<<<<

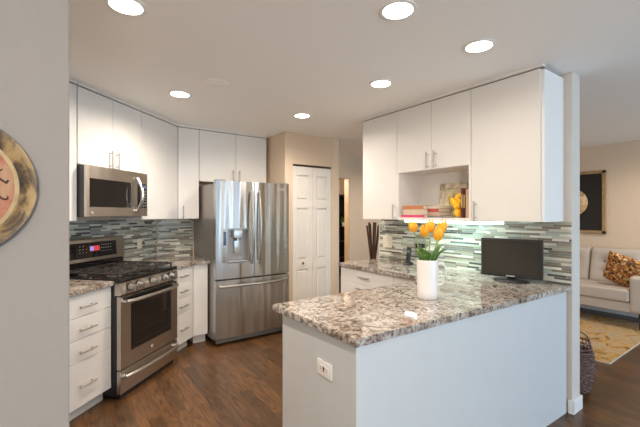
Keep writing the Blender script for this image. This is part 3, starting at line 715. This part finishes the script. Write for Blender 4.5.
# ------------------------------------------------------------------ tulips in a jug
JX, JY = 1.818, 1.416
JUG = mat('white_ceramic', (0.84, 0.81, 0.78), 0.18, var=0.01, coat=0.4)
jg = thing('ceramic_jug', 'tall white ceramic jug holding yellow tulips on the peninsula', 'jug', (JX, JY, CT + 0.0005), -radians(35.6))
MB().lathe([(0, 0.0), (0.056, 0.0), (0.060, 0.006), (0.060, 0.05), (0.062, 0.12), (0.064, 0.20), (0.065, 0.232), (0.0625, 0.234), (0.060, 0.230), (0.058, 0.06), (0.055, 0.012), (0, 0.010)], (0, 0, 0), 40).build('jug_body', JUG, jg)
hp = [(0.060, 0, 0.205), (0.085, 0, 0.207), (0.104, 0, 0.195), (0.113, 0, 0.165), (0.112, 0, 0.13), (0.103, 0, 0.10), (0.085, 0, 0.082), (0.058, 0, 0.078)]
MB().tube(hp, 0.0055, 10).build('handle', JUG, jg)
PET = blotch('tulip_petal', [(0.35, (0.90, 0.30, 0.01)), (0.5, (0.93, 0.43, 0.015)), (0.65, (0.96, 0.58, 0.04))], 18, 4, 0.5, 0.5, (3, 3, 0.6), 0.1)
STM = mat('tulip_stem', (0.22, 0.38, 0.10), 0.5, var=0.15, scale=30)
LEAFM = blotch('tulip_leaf', [(0.35, (0.05, 0.14, 0.025)), (0.55, (0.12, 0.26, 0.05)), (0.7, (0.30, 0.40, 0.10))], 9, 4, 0.6, 0.45, (6, 6, 1), 0.15)
RX, RY = 0.813, -0.582; FX, FY = 0.582, 0.813
def off(a, b, z): return Vector((RX * a + FX * b, RY * a + FY * b, z))
def tulip(label, a, b, z, s, lean, leaves):
    head = off(a, b, z - CT)
    t = thing('tulip', label, 'tulip', (JX, JY, CT + 0.0005))
    root = off(a * 0.05, b * 0.1, 0.03)
    ax = (head - off(a * 0.35, b * 0.35, 0.20)).normalized()
    base_ = head - ax * 0.033 * s
    pts = []
    for i in range(13):
        u = i / 12; q = off(a * 0.25, b * 0.25, 0.21)
        p = root * (1 - u) ** 2 + q * 2 * u * (1 - u) + base_ * u * u; pts.append(p)
    MB().tube(pts, 0.0032, 8).build('stem', STM, t)
    fl = MB(); bm_ = fl.bm; rq = ax.to_track_quat('Z', 'Y').to_matrix()
    for k in range(6):
        an0 = k * pi / 3 + lean; layer = k % 2; rad = (0.026 if layer else 0.023) * s; H_ = (0.070 if layer else 0.066) * s
        for side in (0,):
            grid = []
            for i in range(9):
                tt = i / 8; row = []
                rr = rad * (sin(pi * min(1, tt * 0.80 + 0.13)) ** 0.65) * (1.0 if tt < .7 else 1.0 - 0.15 * (tt - .7))
                wdt = 0.95 * (sin(pi * (tt * 0.90 + 0.08)) ** 0.55) * (1 if tt < .75 else max(0.30, 1 - 0.7 * ((tt - .75) / .25) ** 2))
                for j in range(7):
                    jj = (j - 3) / 3; an = an0 + jj * wdt * 0.72
                    row.append(base_ + rq @ Vector(((rr - 0.0025 * abs(jj)) * cos(an), (rr - 0.0025 * abs(jj)) * sin(an), H_ * tt - 0.004 * abs(jj) * tt)))
                grid.append(row)
            vs = [[bm_.verts.new(p) for p in row] for row in grid]
            inn = [[bm_.verts.new(base_ + (p - base_) * 0.965) for p in row] for row in grid]
            for i in range(8):
                for j in range(6):
                    bm_.faces.new((vs[i][j], vs[i][j + 1], vs[i + 1][j + 1], vs[i + 1][j]))
                    bm_.faces.new((inn[i][j], inn[i + 1][j], inn[i + 1][j + 1], inn[i][j + 1]))
            for i in range(8):
                bm_.faces.new((vs[i][0], vs[i + 1][0], inn[i + 1][0], inn[i][0])); bm_.faces.new((vs[i][6], inn[i][6], inn[i + 1][6], vs[i + 1][6]))
            for j in range(6): bm_.faces.new((vs[8][j], vs[8][j + 1], inn[8][j + 1], inn[8][j]))
    fl.build('blossom', PET, t, angle=60)
    for (la, lb, lz, wd, bend) in leaves:
        lf = MB(); bb2 = lf.bm; A0 = off(la * 0.10, lb * 0.10, 0.10); A1 = off(la * 0.45, lb * 0.45, 0.24 + bend); A2 = off(la, lb, lz - CT)
        prev = None; dirv = (A2 - A1); sd = Vector((0, 0, 1)).cross(Vector((dirv.x, dirv.y, 0.0001))).normalized()
        for i in range(13):
            u = i / 12; p = A0 * (1 - u) ** 2 + A1 * 2 * u * (1 - u) + A2 * u * u
            ww = 1.3 * wd * max(0.04, sin(pi * (0.16 + 0.84 * u)) ** 0.8)
            nrm = Vector((0, 0, 1)) * 0.012
            r_ = [p + sd * ww + nrm * (ww / wd), p, p - sd * ww + nrm * (ww / wd)]
            cur = [bb2.verts.new(x) for x in r_] + [bb2.verts.new(x - Vector((0.0007, 0.0007, 0.0013))) for x in r_]
            if prev:
                for j in (0, 1):
                    bb2.faces.new((prev[j], prev[j + 1], cur[j + 1], cur[j])); bb2.faces.new((prev[j + 3], cur[j + 3], cur[j + 4], prev[j + 4]))
                bb2.faces.new((prev[0], cur[0], cur[3], prev[3])); bb2.faces.new((prev[2], prev[5], cur[5], cur[2]))
            prev = cur
        lf.build('leaf', LEAFM, t, angle=70)
    return t
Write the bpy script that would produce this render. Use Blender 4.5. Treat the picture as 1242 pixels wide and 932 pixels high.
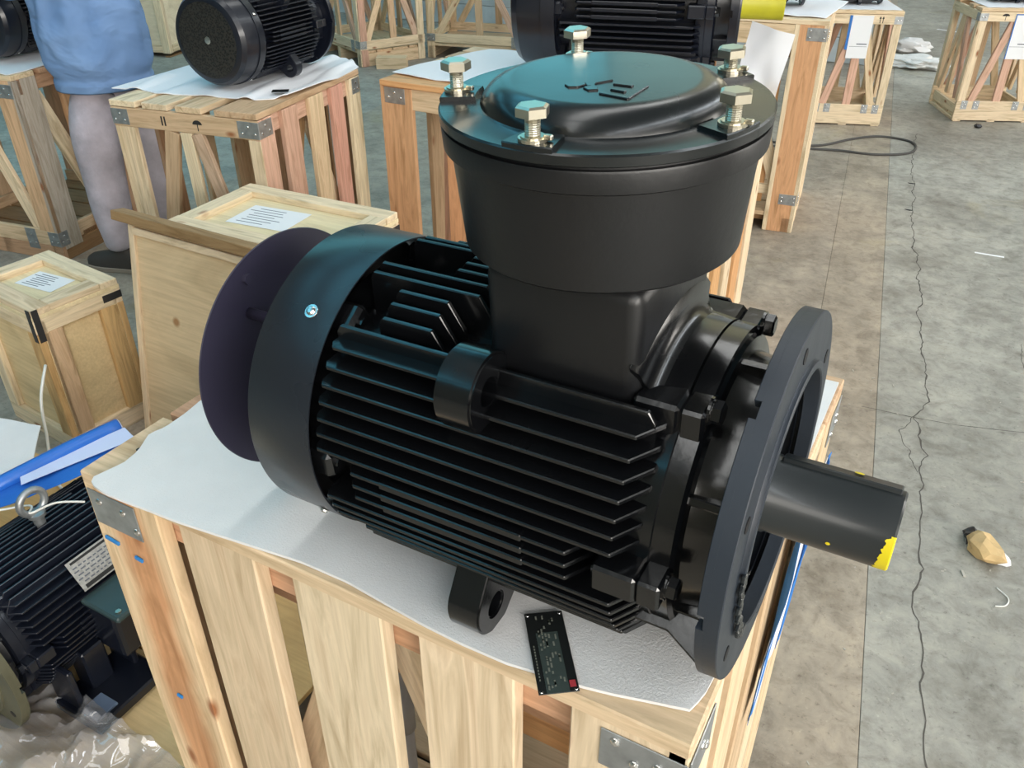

>>>>

» **Exercise brief**
Retype the whole listing exactly and leave the pictures out.

» **Complete output**
Keep writing the Blender script for this image. This is part 3, starting at line 715. This part finishes the script. Write for Blender 4.5.
# ------------------------------------------------------------------ tulips in a jug
JX, JY = 1.818, 1.416
JUG = mat('white_ceramic', (0.84, 0.81, 0.78), 0.18, var=0.01, coat=0.4)
jg = thing('ceramic_jug', 'tall white ceramic jug holding yellow tulips on the peninsula', 'jug', (JX, JY, CT + 0.0005), -radians(35.6))
MB().lathe([(0, 0.0), (0.056, 0.0), (0.060, 0.006), (0.060, 0.05), (0.062, 0.12), (0.064, 0.20), (0.065, 0.232), (0.0625, 0.234), (0.060, 0.230), (0.058, 0.06), (0.055, 0.012), (0, 0.010)], (0, 0, 0), 40).build('jug_body', JUG, jg)
hp = [(0.060, 0, 0.205), (0.085, 0, 0.207), (0.104, 0, 0.195), (0.113, 0, 0.165), (0.112, 0, 0.13), (0.103, 0, 0.10), (0.085, 0, 0.082), (0.058, 0, 0.078)]
MB().tube(hp, 0.0055, 10).build('handle', JUG, jg)
PET = blotch('tulip_petal', [(0.35, (0.90, 0.30, 0.01)), (0.5, (0.93, 0.43, 0.015)), (0.65, (0.96, 0.58, 0.04))], 18, 4, 0.5, 0.5, (3, 3, 0.6), 0.1)
STM = mat('tulip_stem', (0.22, 0.38, 0.10), 0.5, var=0.15, scale=30)
LEAFM = blotch('tulip_leaf', [(0.35, (0.05, 0.14, 0.025)), (0.55, (0.12, 0.26, 0.05)), (0.7, (0.30, 0.40, 0.10))], 9, 4, 0.6, 0.45, (6, 6, 1), 0.15)
RX, RY = 0.813, -0.582; FX, FY = 0.582, 0.813
def off(a, b, z): return Vector((RX * a + FX * b, RY * a + FY * b, z))
def tulip(label, a, b, z, s, lean, leaves):
    head = off(a, b, z - CT)
    t = thing('tulip', label, 'tulip', (JX, JY, CT + 0.0005))
    root = off(a * 0.05, b * 0.1, 0.03)
    ax = (head - off(a * 0.35, b * 0.35, 0.20)).normalized()
    base_ = head - ax * 0.033 * s
    pts = []
    for i in range(13):
        u = i / 12; q = off(a * 0.25, b * 0.25, 0.21)
        p = root * (1 - u) ** 2 + q * 2 * u * (1 - u) + base_ * u * u; pts.append(p)
    MB().tube(pts, 0.0032, 8).build('stem', STM, t)
    fl = MB(); bm_ = fl.bm; rq = ax.to_track_quat('Z', 'Y').to_matrix()
    for k in range(6):
        an0 = k * pi / 3 + lean; layer = k % 2; rad = (0.026 if layer else 0.023) * s; H_ = (0.070 if layer else 0.066) * s
        for side in (0,):
            grid = []
            for i in range(9):
                tt = i / 8; row = []
                rr = rad * (sin(pi * min(1, tt * 0.80 + 0.13)) ** 0.65) * (1.0 if tt < .7 else 1.0 - 0.15 * (tt - .7))
                wdt = 0.95 * (sin(pi * (tt * 0.90 + 0.08)) ** 0.55) * (1 if tt < .75 else max(0.30, 1 - 0.7 * ((tt - .75) / .25) ** 2))
                for j in range(7):
                    jj = (j - 3) / 3; an = an0 + jj * wdt * 0.72
                    row.append(base_ + rq @ Vector(((rr - 0.0025 * abs(jj)) * cos(an), (rr - 0.0025 * abs(jj)) * sin(an), H_ * tt - 0.004 * abs(jj) * tt)))
                grid.append(row)
            vs = [[bm_.verts.new(p) for p in row] for row in grid]
            inn = [[bm_.verts.new(base_ + (p - base_) * 0.965) for p in row] for row in grid]
            for i in range(8):
                for j in range(6):
                    bm_.faces.new((vs[i][j], vs[i][j + 1], vs[i + 1][j + 1], vs[i + 1][j]))
                    bm_.faces.new((inn[i][j], inn[i + 1][j], inn[i + 1][j + 1], inn[i][j + 1]))
            for i in range(8):
                bm_.faces.new((vs[i][0], vs[i + 1][0], inn[i + 1][0], inn[i][0])); bm_.faces.new((vs[i][6], inn[i][6], inn[i + 1][6], vs[i + 1][6]))
            for j in range(6): bm_.faces.new((vs[8][j], vs[8][j + 1], inn[8][j + 1], inn[8][j]))
    fl.build('blossom', PET, t, angle=60)
    for (la, lb, lz, wd, bend) in leaves:
        lf = MB(); bb2 = lf.bm; A0 = off(la * 0.10, lb * 0.10, 0.10); A1 = off(la * 0.45, lb * 0.45, 0.24 + bend); A2 = off(la, lb, lz - CT)
        prev = None; dirv = (A2 - A1); sd = Vector((0, 0, 1)).cross(Vector((dirv.x, dirv.y, 0.0001))).normalized()
        for i in range(13):
            u = i / 12; p = A0 * (1 - u) ** 2 + A1 * 2 * u * (1 - u) + A2 * u * u
            ww = 1.3 * wd * max(0.04, sin(pi * (0.16 + 0.84 * u)) ** 0.8)
            nrm = Vector((0, 0, 1)) * 0.012
            r_ = [p + sd * ww + nrm * (ww / wd), p, p - sd * ww + nrm * (ww / wd)]
            cur = [bb2.verts.new(x) for x in r_] + [bb2.verts.new(x - Vector((0.0007, 0.0007, 0.0013))) for x in r_]
            if prev:
                for j in (0, 1):
                    bb2.faces.new((prev[j], prev[j + 1], cur[j + 1], cur[j])); bb2.faces.new((prev[j + 3], cur[j + 3], cur[j + 4], prev[j + 4]))
                bb2.faces.new((prev[0], cur[0], cur[3], prev[3])); bb2.faces.new((prev[2], prev[5], cur[5], cur[2]))
            prev = cur
        lf.build('leaf', LEAFM, t, angle=70)
    return t
Write the bpy script that would produce this render. Use Blender 4.5. Treat the picture as 1242 pixels wide and 932 pixels high.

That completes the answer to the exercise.